Since the only authority that could have declared, within Kosovo's normative order, the "declaration" null and void remained silent on the matter – despite the formal request by the Serbian government to the UN Secretary-General of February 14, 2008 –, its omission to annul can be interpreted as tacit consent to or, at a minimum, acquiescence in, the course of action taken by Kosovo's legislature. It may therefore be presumed that the "declaration" was passed in line with Resolution 1244. Until it declared independence in February 2008, for over eight years Kosovo had been a territory in limbo. Throughout this time, it had become apparent that this unstable situation reinforced a climate of insecurity in which the conflict remained frozen rather than resolved.
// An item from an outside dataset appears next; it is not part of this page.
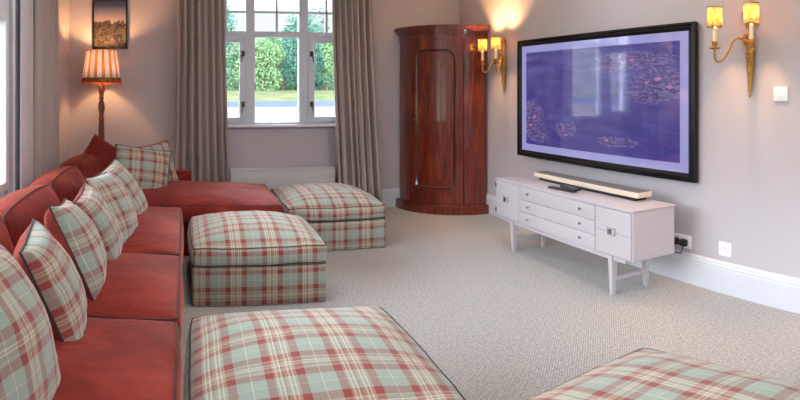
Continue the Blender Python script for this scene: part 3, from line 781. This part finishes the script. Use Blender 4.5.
def make_cushion(hx, hy, hz, dome, seed, lump=.008, botdome=0.0, bulge=.012, r=.03, corner=.0, crown=0.0):
    def df(x, y, z):
        u, v = x/hx, y/hy; e = max(0, (1-min(1, u*u)**2))*max(0, (1-min(1, v*v)**2))
        e2 = max(0, 1-u*u)**.8*max(0, 1-v*v)**.8
        zt = z/hz
        zz = z+(dome*(.35*e+.65*e2) if zt > 0 else -botdome*e2)*abs(zt)
        zz += lump*nz(x, y, z, 3.2, seed)*(.4+.6*e)+lump*.4*nz(x, y, z, 9, seed+4)
        b = bulge*(1-min(1, zt*zt))
        xx = x+math.copysign(b, u)*min(1, abs(u))**6*(1-v*v*.8) - corner*u*(abs(v)**4)*abs(u)
        yy = y+math.copysign(b, v)*min(1, abs(v))**6*(1-u*u*.8) - corner*v*(abs(u)**4)*abs(v)
        if crown: xx += (crown if u > 0 else -crown)*abs(u)*(1-v*v)
        return (xx+.004*nz(y, z, x, 4, seed+9), yy, zz)
    m = rbox(hx, hy, hz, r, (16, 16, 3), df)
    top = outline(hx, hy, hz, r, df, hz); bot = outline(hx, hy, hz, r, df, -hz)
    return m, top, bot

def ottoman(cx, cy, hx, hy, rz, label, seed, uvo=(0, 0), zb=.245, zc=.355, dome=.095):
    t = tag(empty('ottoman', (cx, cy, 0), rz), label, 'ottoman', 'tartan storage ottomans')
    H = (zc-zb)/2
    b = rbox(hx-.008, hy-.008, (zb-.002)/2, .014, (6, 6, 3), None, (0, 0, (zb-.002)/2+.001), uvo); b.build('base', M['plaid'], t)
    tp = tube(outline(hx-.008, hy-.008, .014, .014, lambda x, y, z: (x, y, z), .01, 6), .0035, 6, True); tp.v = [(p[0], p[1], p[2]+zb-.013) for p in tp.v]; tp.build('base_piping', M['pipe_dark'], t)
    m, top, bot = make_cushion(hx, hy, H, dome, seed, .014, 0, .014, .02, .010)
    m.uv = [[(u+uvo[0], v+uvo[1]) for u, v in q] for q in m.uv]
    c = m.build('cushion', M['plaid'], t); c.location = (0, 0, zb+H)
    for loop in (top, bot): tube(loop, .0035, 6, True).build('piping', M['pipe_dark'], c)
    return t
ottoman(.357, 1.845, .350, .405, 0, 'nearest large tartan ottoman in front of the sofa, its top filling the bottom centre', 1, (.03, .05))
ottoman(.372, 3.585, .350, .405, 0, 'tartan ottoman in the middle, just right of the sofa seat, behind the nearest one', 2, (.05, .10))
ottoman(1.012, 4.62, .345, .46, 0, 'farthest tartan ottoman, at the end of the red chaise below the window', 3, (.10, .0))
ottoman(1.005, .99, .37, .43, math.radians(11), 'separate tartan ottoman standing apart on the carpet, in the bottom right corner', 4, (.02, .06), zc=.372)

# sofa
t = tag(empty('corner_sofa', (0, 0, 0)), 'long red velvet corner sofa with chaise end along the side window', 'sofa')
box(-.94, -.045, .45, 5.04, .02, .26, .02).build('base', M['velvet'], t)
box(.0-.05, .63, 4.14, 5.04, .02, .26, .02).build('chaise_base', M['velvet'], t)
bk = rbox(.055, 2.33, .28, .04, (2, 20, 4), lambda x, y, z: (x+.01*nz(x, y, z, 3, 5), y, z+.008*nz(x, y, z, 3, 2)), (-.868, 2.78, .31)); bk.build('back_frame', M['velvet'], t)
ar = rbox(.50, .085, .255, .035, (12, 2, 5), lambda x, y, z: (x, y+.006*nz(x, y, z, 4, 3), z+.006*nz(x, y, z, 4, 1)), (-.46, 5.135, .27)); ar.build('arm', M['velvet'], t)
tube(outline(.50, .085, .255, .035, lambda x, y, z: (x-.46, y+5.135, z+.27), .255, 10), .005, 6, True).build('arm_piping', M['pipe_red'], t)
seats = [(.50, 1.19), (1.19, 2.09), (2.09, 2.90), (2.90, 4.06)]
for i, (a, b) in enumerate(seats):
    m, top, bot = make_cushion(.345, (b-a)/2-.004, .075, .062, 20+i, .016, 0, .012, .028)
    c = m.build('seat_cushion', M['velvet'], t); c.location = (-.368, (a+b)/2, .335)
    for loop in (top, bot): tube(loop, .005, 6, True).build('piping', M['pipe_red'], c)
m, top, bot = make_cushion(.675, .475, .075, .08, 30, .018, 0, .012, .028)
c = m.build('chaise_cushion', M['velvet'], t); c.location = (-.05, 4.565, .335)
for loop in (top, bot): tube(loop, .005, 6, True).build('piping', M['pipe_red'], c)
backs = [(.75, 1.55, 0, 0), (1.56, 2.38, 0, 0), (2.39, 3.30, 0, 0), (3.31, 4.12, 0, 0), (4.16, 4.96, 0, 0)]
for i, (a, b, _, _) in enumerate(backs):
    m, top, bot = make_cushion(.155, (b-a)/2-.002, .075, .07, 40+i, .018, .04, .012, .03, .016, .014)
    c = m.build('back_cushion', M['velvet'], t)
    c.location = (-.735, (a+b)/2, .555); c.rotation_euler = (0, math.radians(72), 0)
    for loop in (top, bot): tube(loop, .0055, 6, True).build('piping', M['pipe_red'], c)
# throw cushions: knife-edged, tartan front, red velvet back
def pillow_half(w_, th, side, seed, n=18):
    v = []; f = []; uv = []
    def P_(i, j):
        u, s = -1+2*i/n, -1+2*j/n
        u = math.sin(u*PI/2)*.35+u*.65; s = math.sin(s*PI/2)*.35+s*.65
        if abs(u) > .999: u = math.copysign(1, u)
        if abs(s) > .999: s = math.copysign(1, s)
        x = u*w_/2*(1-.07*(1-s*s)); z = s*w_/2*(1-.07*(1-u*u))
        k = max(0, (1-u*u))*max(0, (1-s*s))
        y = th/2*k**.42 if k > 0 else 0
        wr = .012*nz(x, z, 0, 7, seed)*min(1, k*3)+.007*nz(x, z, 0, 16, seed+2)*min(1, k*5)
        bend = .022*nz(x, 0, z, 2.2, seed+5)
        return (x, -side*(y+wr*(1 if side > 0 else .6))+bend, z+.02*nz(x, z, 0, 2.5, seed+8))
    for j in range(n+1):
        for i in range(n+1): v.append(P_(i, j))
    for j in range(n):
        for i in range(n):
            q = (j*(n+1)+i, j*(n+1)+i+1, (j+1)*(n+1)+i+1, (j+1)*(n+1)+i); f.append(q)
            uv.append([(v[k][0]*1.04+seed*.13, v[k][2]*1.04+seed*.07) for k in q])
    rim = [v[i] for i in range(n)]+[v[j*(n+1)+n] for j in range(n)]+[v[n*(n+1)+i] for i in range(n, 0, -1)]+[v[j*(n+1)] for j in range(n, 0, -1)]
    return MB().add(v, f, uv), rim
def throw_cushion(x, y, z, size, yaw, lean, roll, label, seed, th=.18, pipe='pipe_dark', face='plaid'):
    t = tag(empty('throw_cushion', (x, y, z)), label, 'cushion', 'tartan scatter cushions on the sofa')
    # local -Y is the tartan face; base of the empty is the lower edge
    t.matrix_world = Matrix.Translation((x, y, z)) @ Matrix.Rotation(yaw, 4, 'Z') @ Matrix.Rotation(-lean, 4, 'X') @ Matrix.Rotation(roll, 4, 'Y') @ Matrix.Translation((0, 0, size*.47))
    fr, rim = pillow_half(size, th, 1, seed); fr.build('front_panel', M[face], t, angle=180)
    b, _ = pillow_half(size, th, -1, seed)
    b.build('back_panel', M['velvet'], t, angle=180)
    tube(rim, .0045, 6, True).build('piping', M[pipe], t)
    return t
D = math.radians
throw_cushion(-.35, 1.36, .42, .47, D(84), D(24), D(3), 'biggest and nearest tartan cushion, cut off by the lower left corner', 1, .22)
throw_cushion(-.35, 1.94, .42, .40, D(97), D(22), D(-4), 'tartan cushion with dark piping and red back, second from the near end of the sofa', 2)
throw_cushion(-.34, 2.37, .42, .41, D(96), D(20), D(6), 'tartan cushion with red rim, third from the near end of the sofa', 3, .18, 'pipe_red')
throw_cushion(-.31, 2.78, .42, .40, D(92), D(24), D(-5), 'tartan cushion, fourth from the near end, resting at the seat seam', 4, .18, 'pipe_red')
throw_cushion(-.28, 3.18, .42, .42, D(86), D(28), D(7), 'tartan cushion, fifth from the near end, leaning far back on the sofa', 5, .18, 'pipe_red')
throw_cushion(-.27, 3.67, .42, .41, D(80), D(28), D(-7), 'tartan cushion, sixth from the near end, nearest the chaise', 6, .18, 'pipe_red')
throw_cushion(-.32, 4.42, .43, .42, D(24), D(22), D(12), 'upright tartan cushion facing the room at the far arm of the sofa', 7)
throw_cushion(-.21, 4.74, .43, .40, D(30), D(16), D(-8), 'dark-piped tartan cushion mostly hidden behind the upright one at the far arm', 8)
rc = throw_cushion(-.68, 4.62, .44, .46, D(24), D(24), D(36), 'plain red velvet cushion standing on its corner in the sofa corner below the lamp', 9, .18, 'pipe_red', 'velvet')
del rc['group']

# ------------------------------------------------------------------ fill lights added at the ceiling to brighten the room (out of frame above)
for i, (x, y) in enumerate(((.1, .6), (1.7, .6), (.1, 3.0), (1.7, 3.0), (.8, -1.6))):
    t = tag(empty('added_fill_light', (x, y, ZC)), 'round fill light added unseen above the room', 'fill light', 'added fill lights')
    tube([(.14*math.cos(k*PI/16), .14*math.sin(k*PI/16), -.004) for k in range(32)], .006, 6, True).build('fill_ring', M['white'], t)
    lg = bpy.data.lights.new('fill_light', 'AREA'); lg.shape = 'DISK'; lg.size = .26; lg.energy = 9; lg.color = (1, .985, .97)
    lo = bpy.data.objects.new('fill_lamp', lg); C.objects.link(lo); lo.parent = t; lo.location = (0, 0, -.006)

# ------------------------------------------------------------------ sky, sampling portals
wd = bpy.data.worlds.new('sky'); sc.world = wd; wd.use_nodes = True
nt = wd.node_tree; nt.nodes.clear()
tc = nt.nodes.new('ShaderNodeTexCoord'); sp = nt.nodes.new('ShaderNodeSeparateXYZ'); cr = nt.nodes.new('ShaderNodeValToRGB')
bg = nt.nodes.new('ShaderNodeBackground'); ou = nt.nodes.new('ShaderNodeOutputWorld')
nt.links.new(tc.outputs['Generated'], sp.inputs[0]); nt.links.new(sp.outputs[2], cr.inputs[0]); nt.links.new(cr.outputs[0], bg.inputs[0]); nt.links.new(bg.outputs[0], ou.inputs[0])
SK = 17.0; lo_ = .80/SK
cr.color_ramp.elements[0].position = 0.0; cr.color_ramp.elements[0].color = (lo_*.98, lo_*.99, lo_, 1)
for p_, c_ in ((.14, (lo_, lo_*1.03, lo_*1.07, 1)), (.24, (.91, .96, 1.03, 1)), (.50, (.87, .94, 1.03, 1)), (.70, (.30, .34, .40, 1))):
    e = cr.color_ramp.elements.new(p_); e.color = c_
cr.color_ramp.elements[-1].position = 1.0; cr.color_ramp.elements[-1].color = (.20, .24, .30, 1)
bg.inputs[1].default_value = SK
def portal(loc, rot, sx, sy):
    l = bpy.data.lights.new('window_portal', 'AREA'); l.shape = 'RECTANGLE'; l.size = sx; l.size_y = sy
    l.cycles.is_portal = True
    o = bpy.data.objects.new('window_portal', l); C.objects.link(o); o.location = loc; o.rotation_euler = rot
portal(((W1[0]+W1[1])/2, YF+.2, (W1[2]+W1[3])/2), (-PI/2, 0, 0), W1[1]-W1[0], W1[3]-W1[2])
portal((XL-.2, (WL[0]+WL[1])/2, (WL[2]+WL[3])/2), (0, -PI/2, 0), WL[3]-WL[2], WL[1]-WL[0])
portal((XL-.2, (WL2[0]+WL2[1])/2, (WL2[2]+WL2[3])/2), (0, -PI/2, 0), WL2[3]-WL2[2], WL2[1]-WL2[0])
portal(((WB[0]+WB[1])/2, YB-.2, (WB[2]+WB[3])/2), (PI/2, 0, 0), WB[1]-WB[0], WB[3]-WB[2])

# ------------------------------------------------------------------ camera: a stitched, cylindrical wide view
R_, S_, X0_, Y0_ = 640.0, 530.0, 186.0, 88.0
cd = bpy.data.cameras.new('camera'); cam = bpy.data.objects.new('camera', cd); C.objects.link(cam)
cam.location = (0, 0, 1.32); cam.rotation_euler = (PI/2, 0, -(400-X0_)/R_)
cd.type = 'PANO'; cd.panorama_type = 'CENTRAL_CYLINDRICAL'
cd.central_cylindrical_range_u_min = -400/R_; cd.central_cylindrical_range_u_max = 400/R_
cd.central_cylindrical_range_v_min = -(400-Y0_)/S_; cd.central_cylindrical_range_v_max = Y0_/S_
cd.central_cylindrical_radius = 1.0
cd.clip_start = .02; cd.clip_end = 1000
sc.camera = cam
vs = sc.view_settings
sc.display_settings.display_device = 'sRGB'
vs.view_transform = 'Standard'; vs.look = 'None'; vs.gamma = 1.0; vs.use_curve_mapping = False; vs.exposure = 0.36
The recognition of Kosovo's statehood by a large "coalition of the willing" in the aftermath of Kosovo's declaration of independence – which remains unchecked by the SRSG – confirmed what had long been a conventional wisdom: that Resolution 1244 was no longer a guarantee but had rather become an obstacle to the maintenance of international peace and the security of the region. The support of a large part of the international community for Kosovo's aspirations is thus transforming it from a territory under international administration into a "state in statu nascendi" which, via a messy chain of bilateral recognitions, may be in a position to exercise sovereignty – an issue which will concern the ICJ throughout 2009.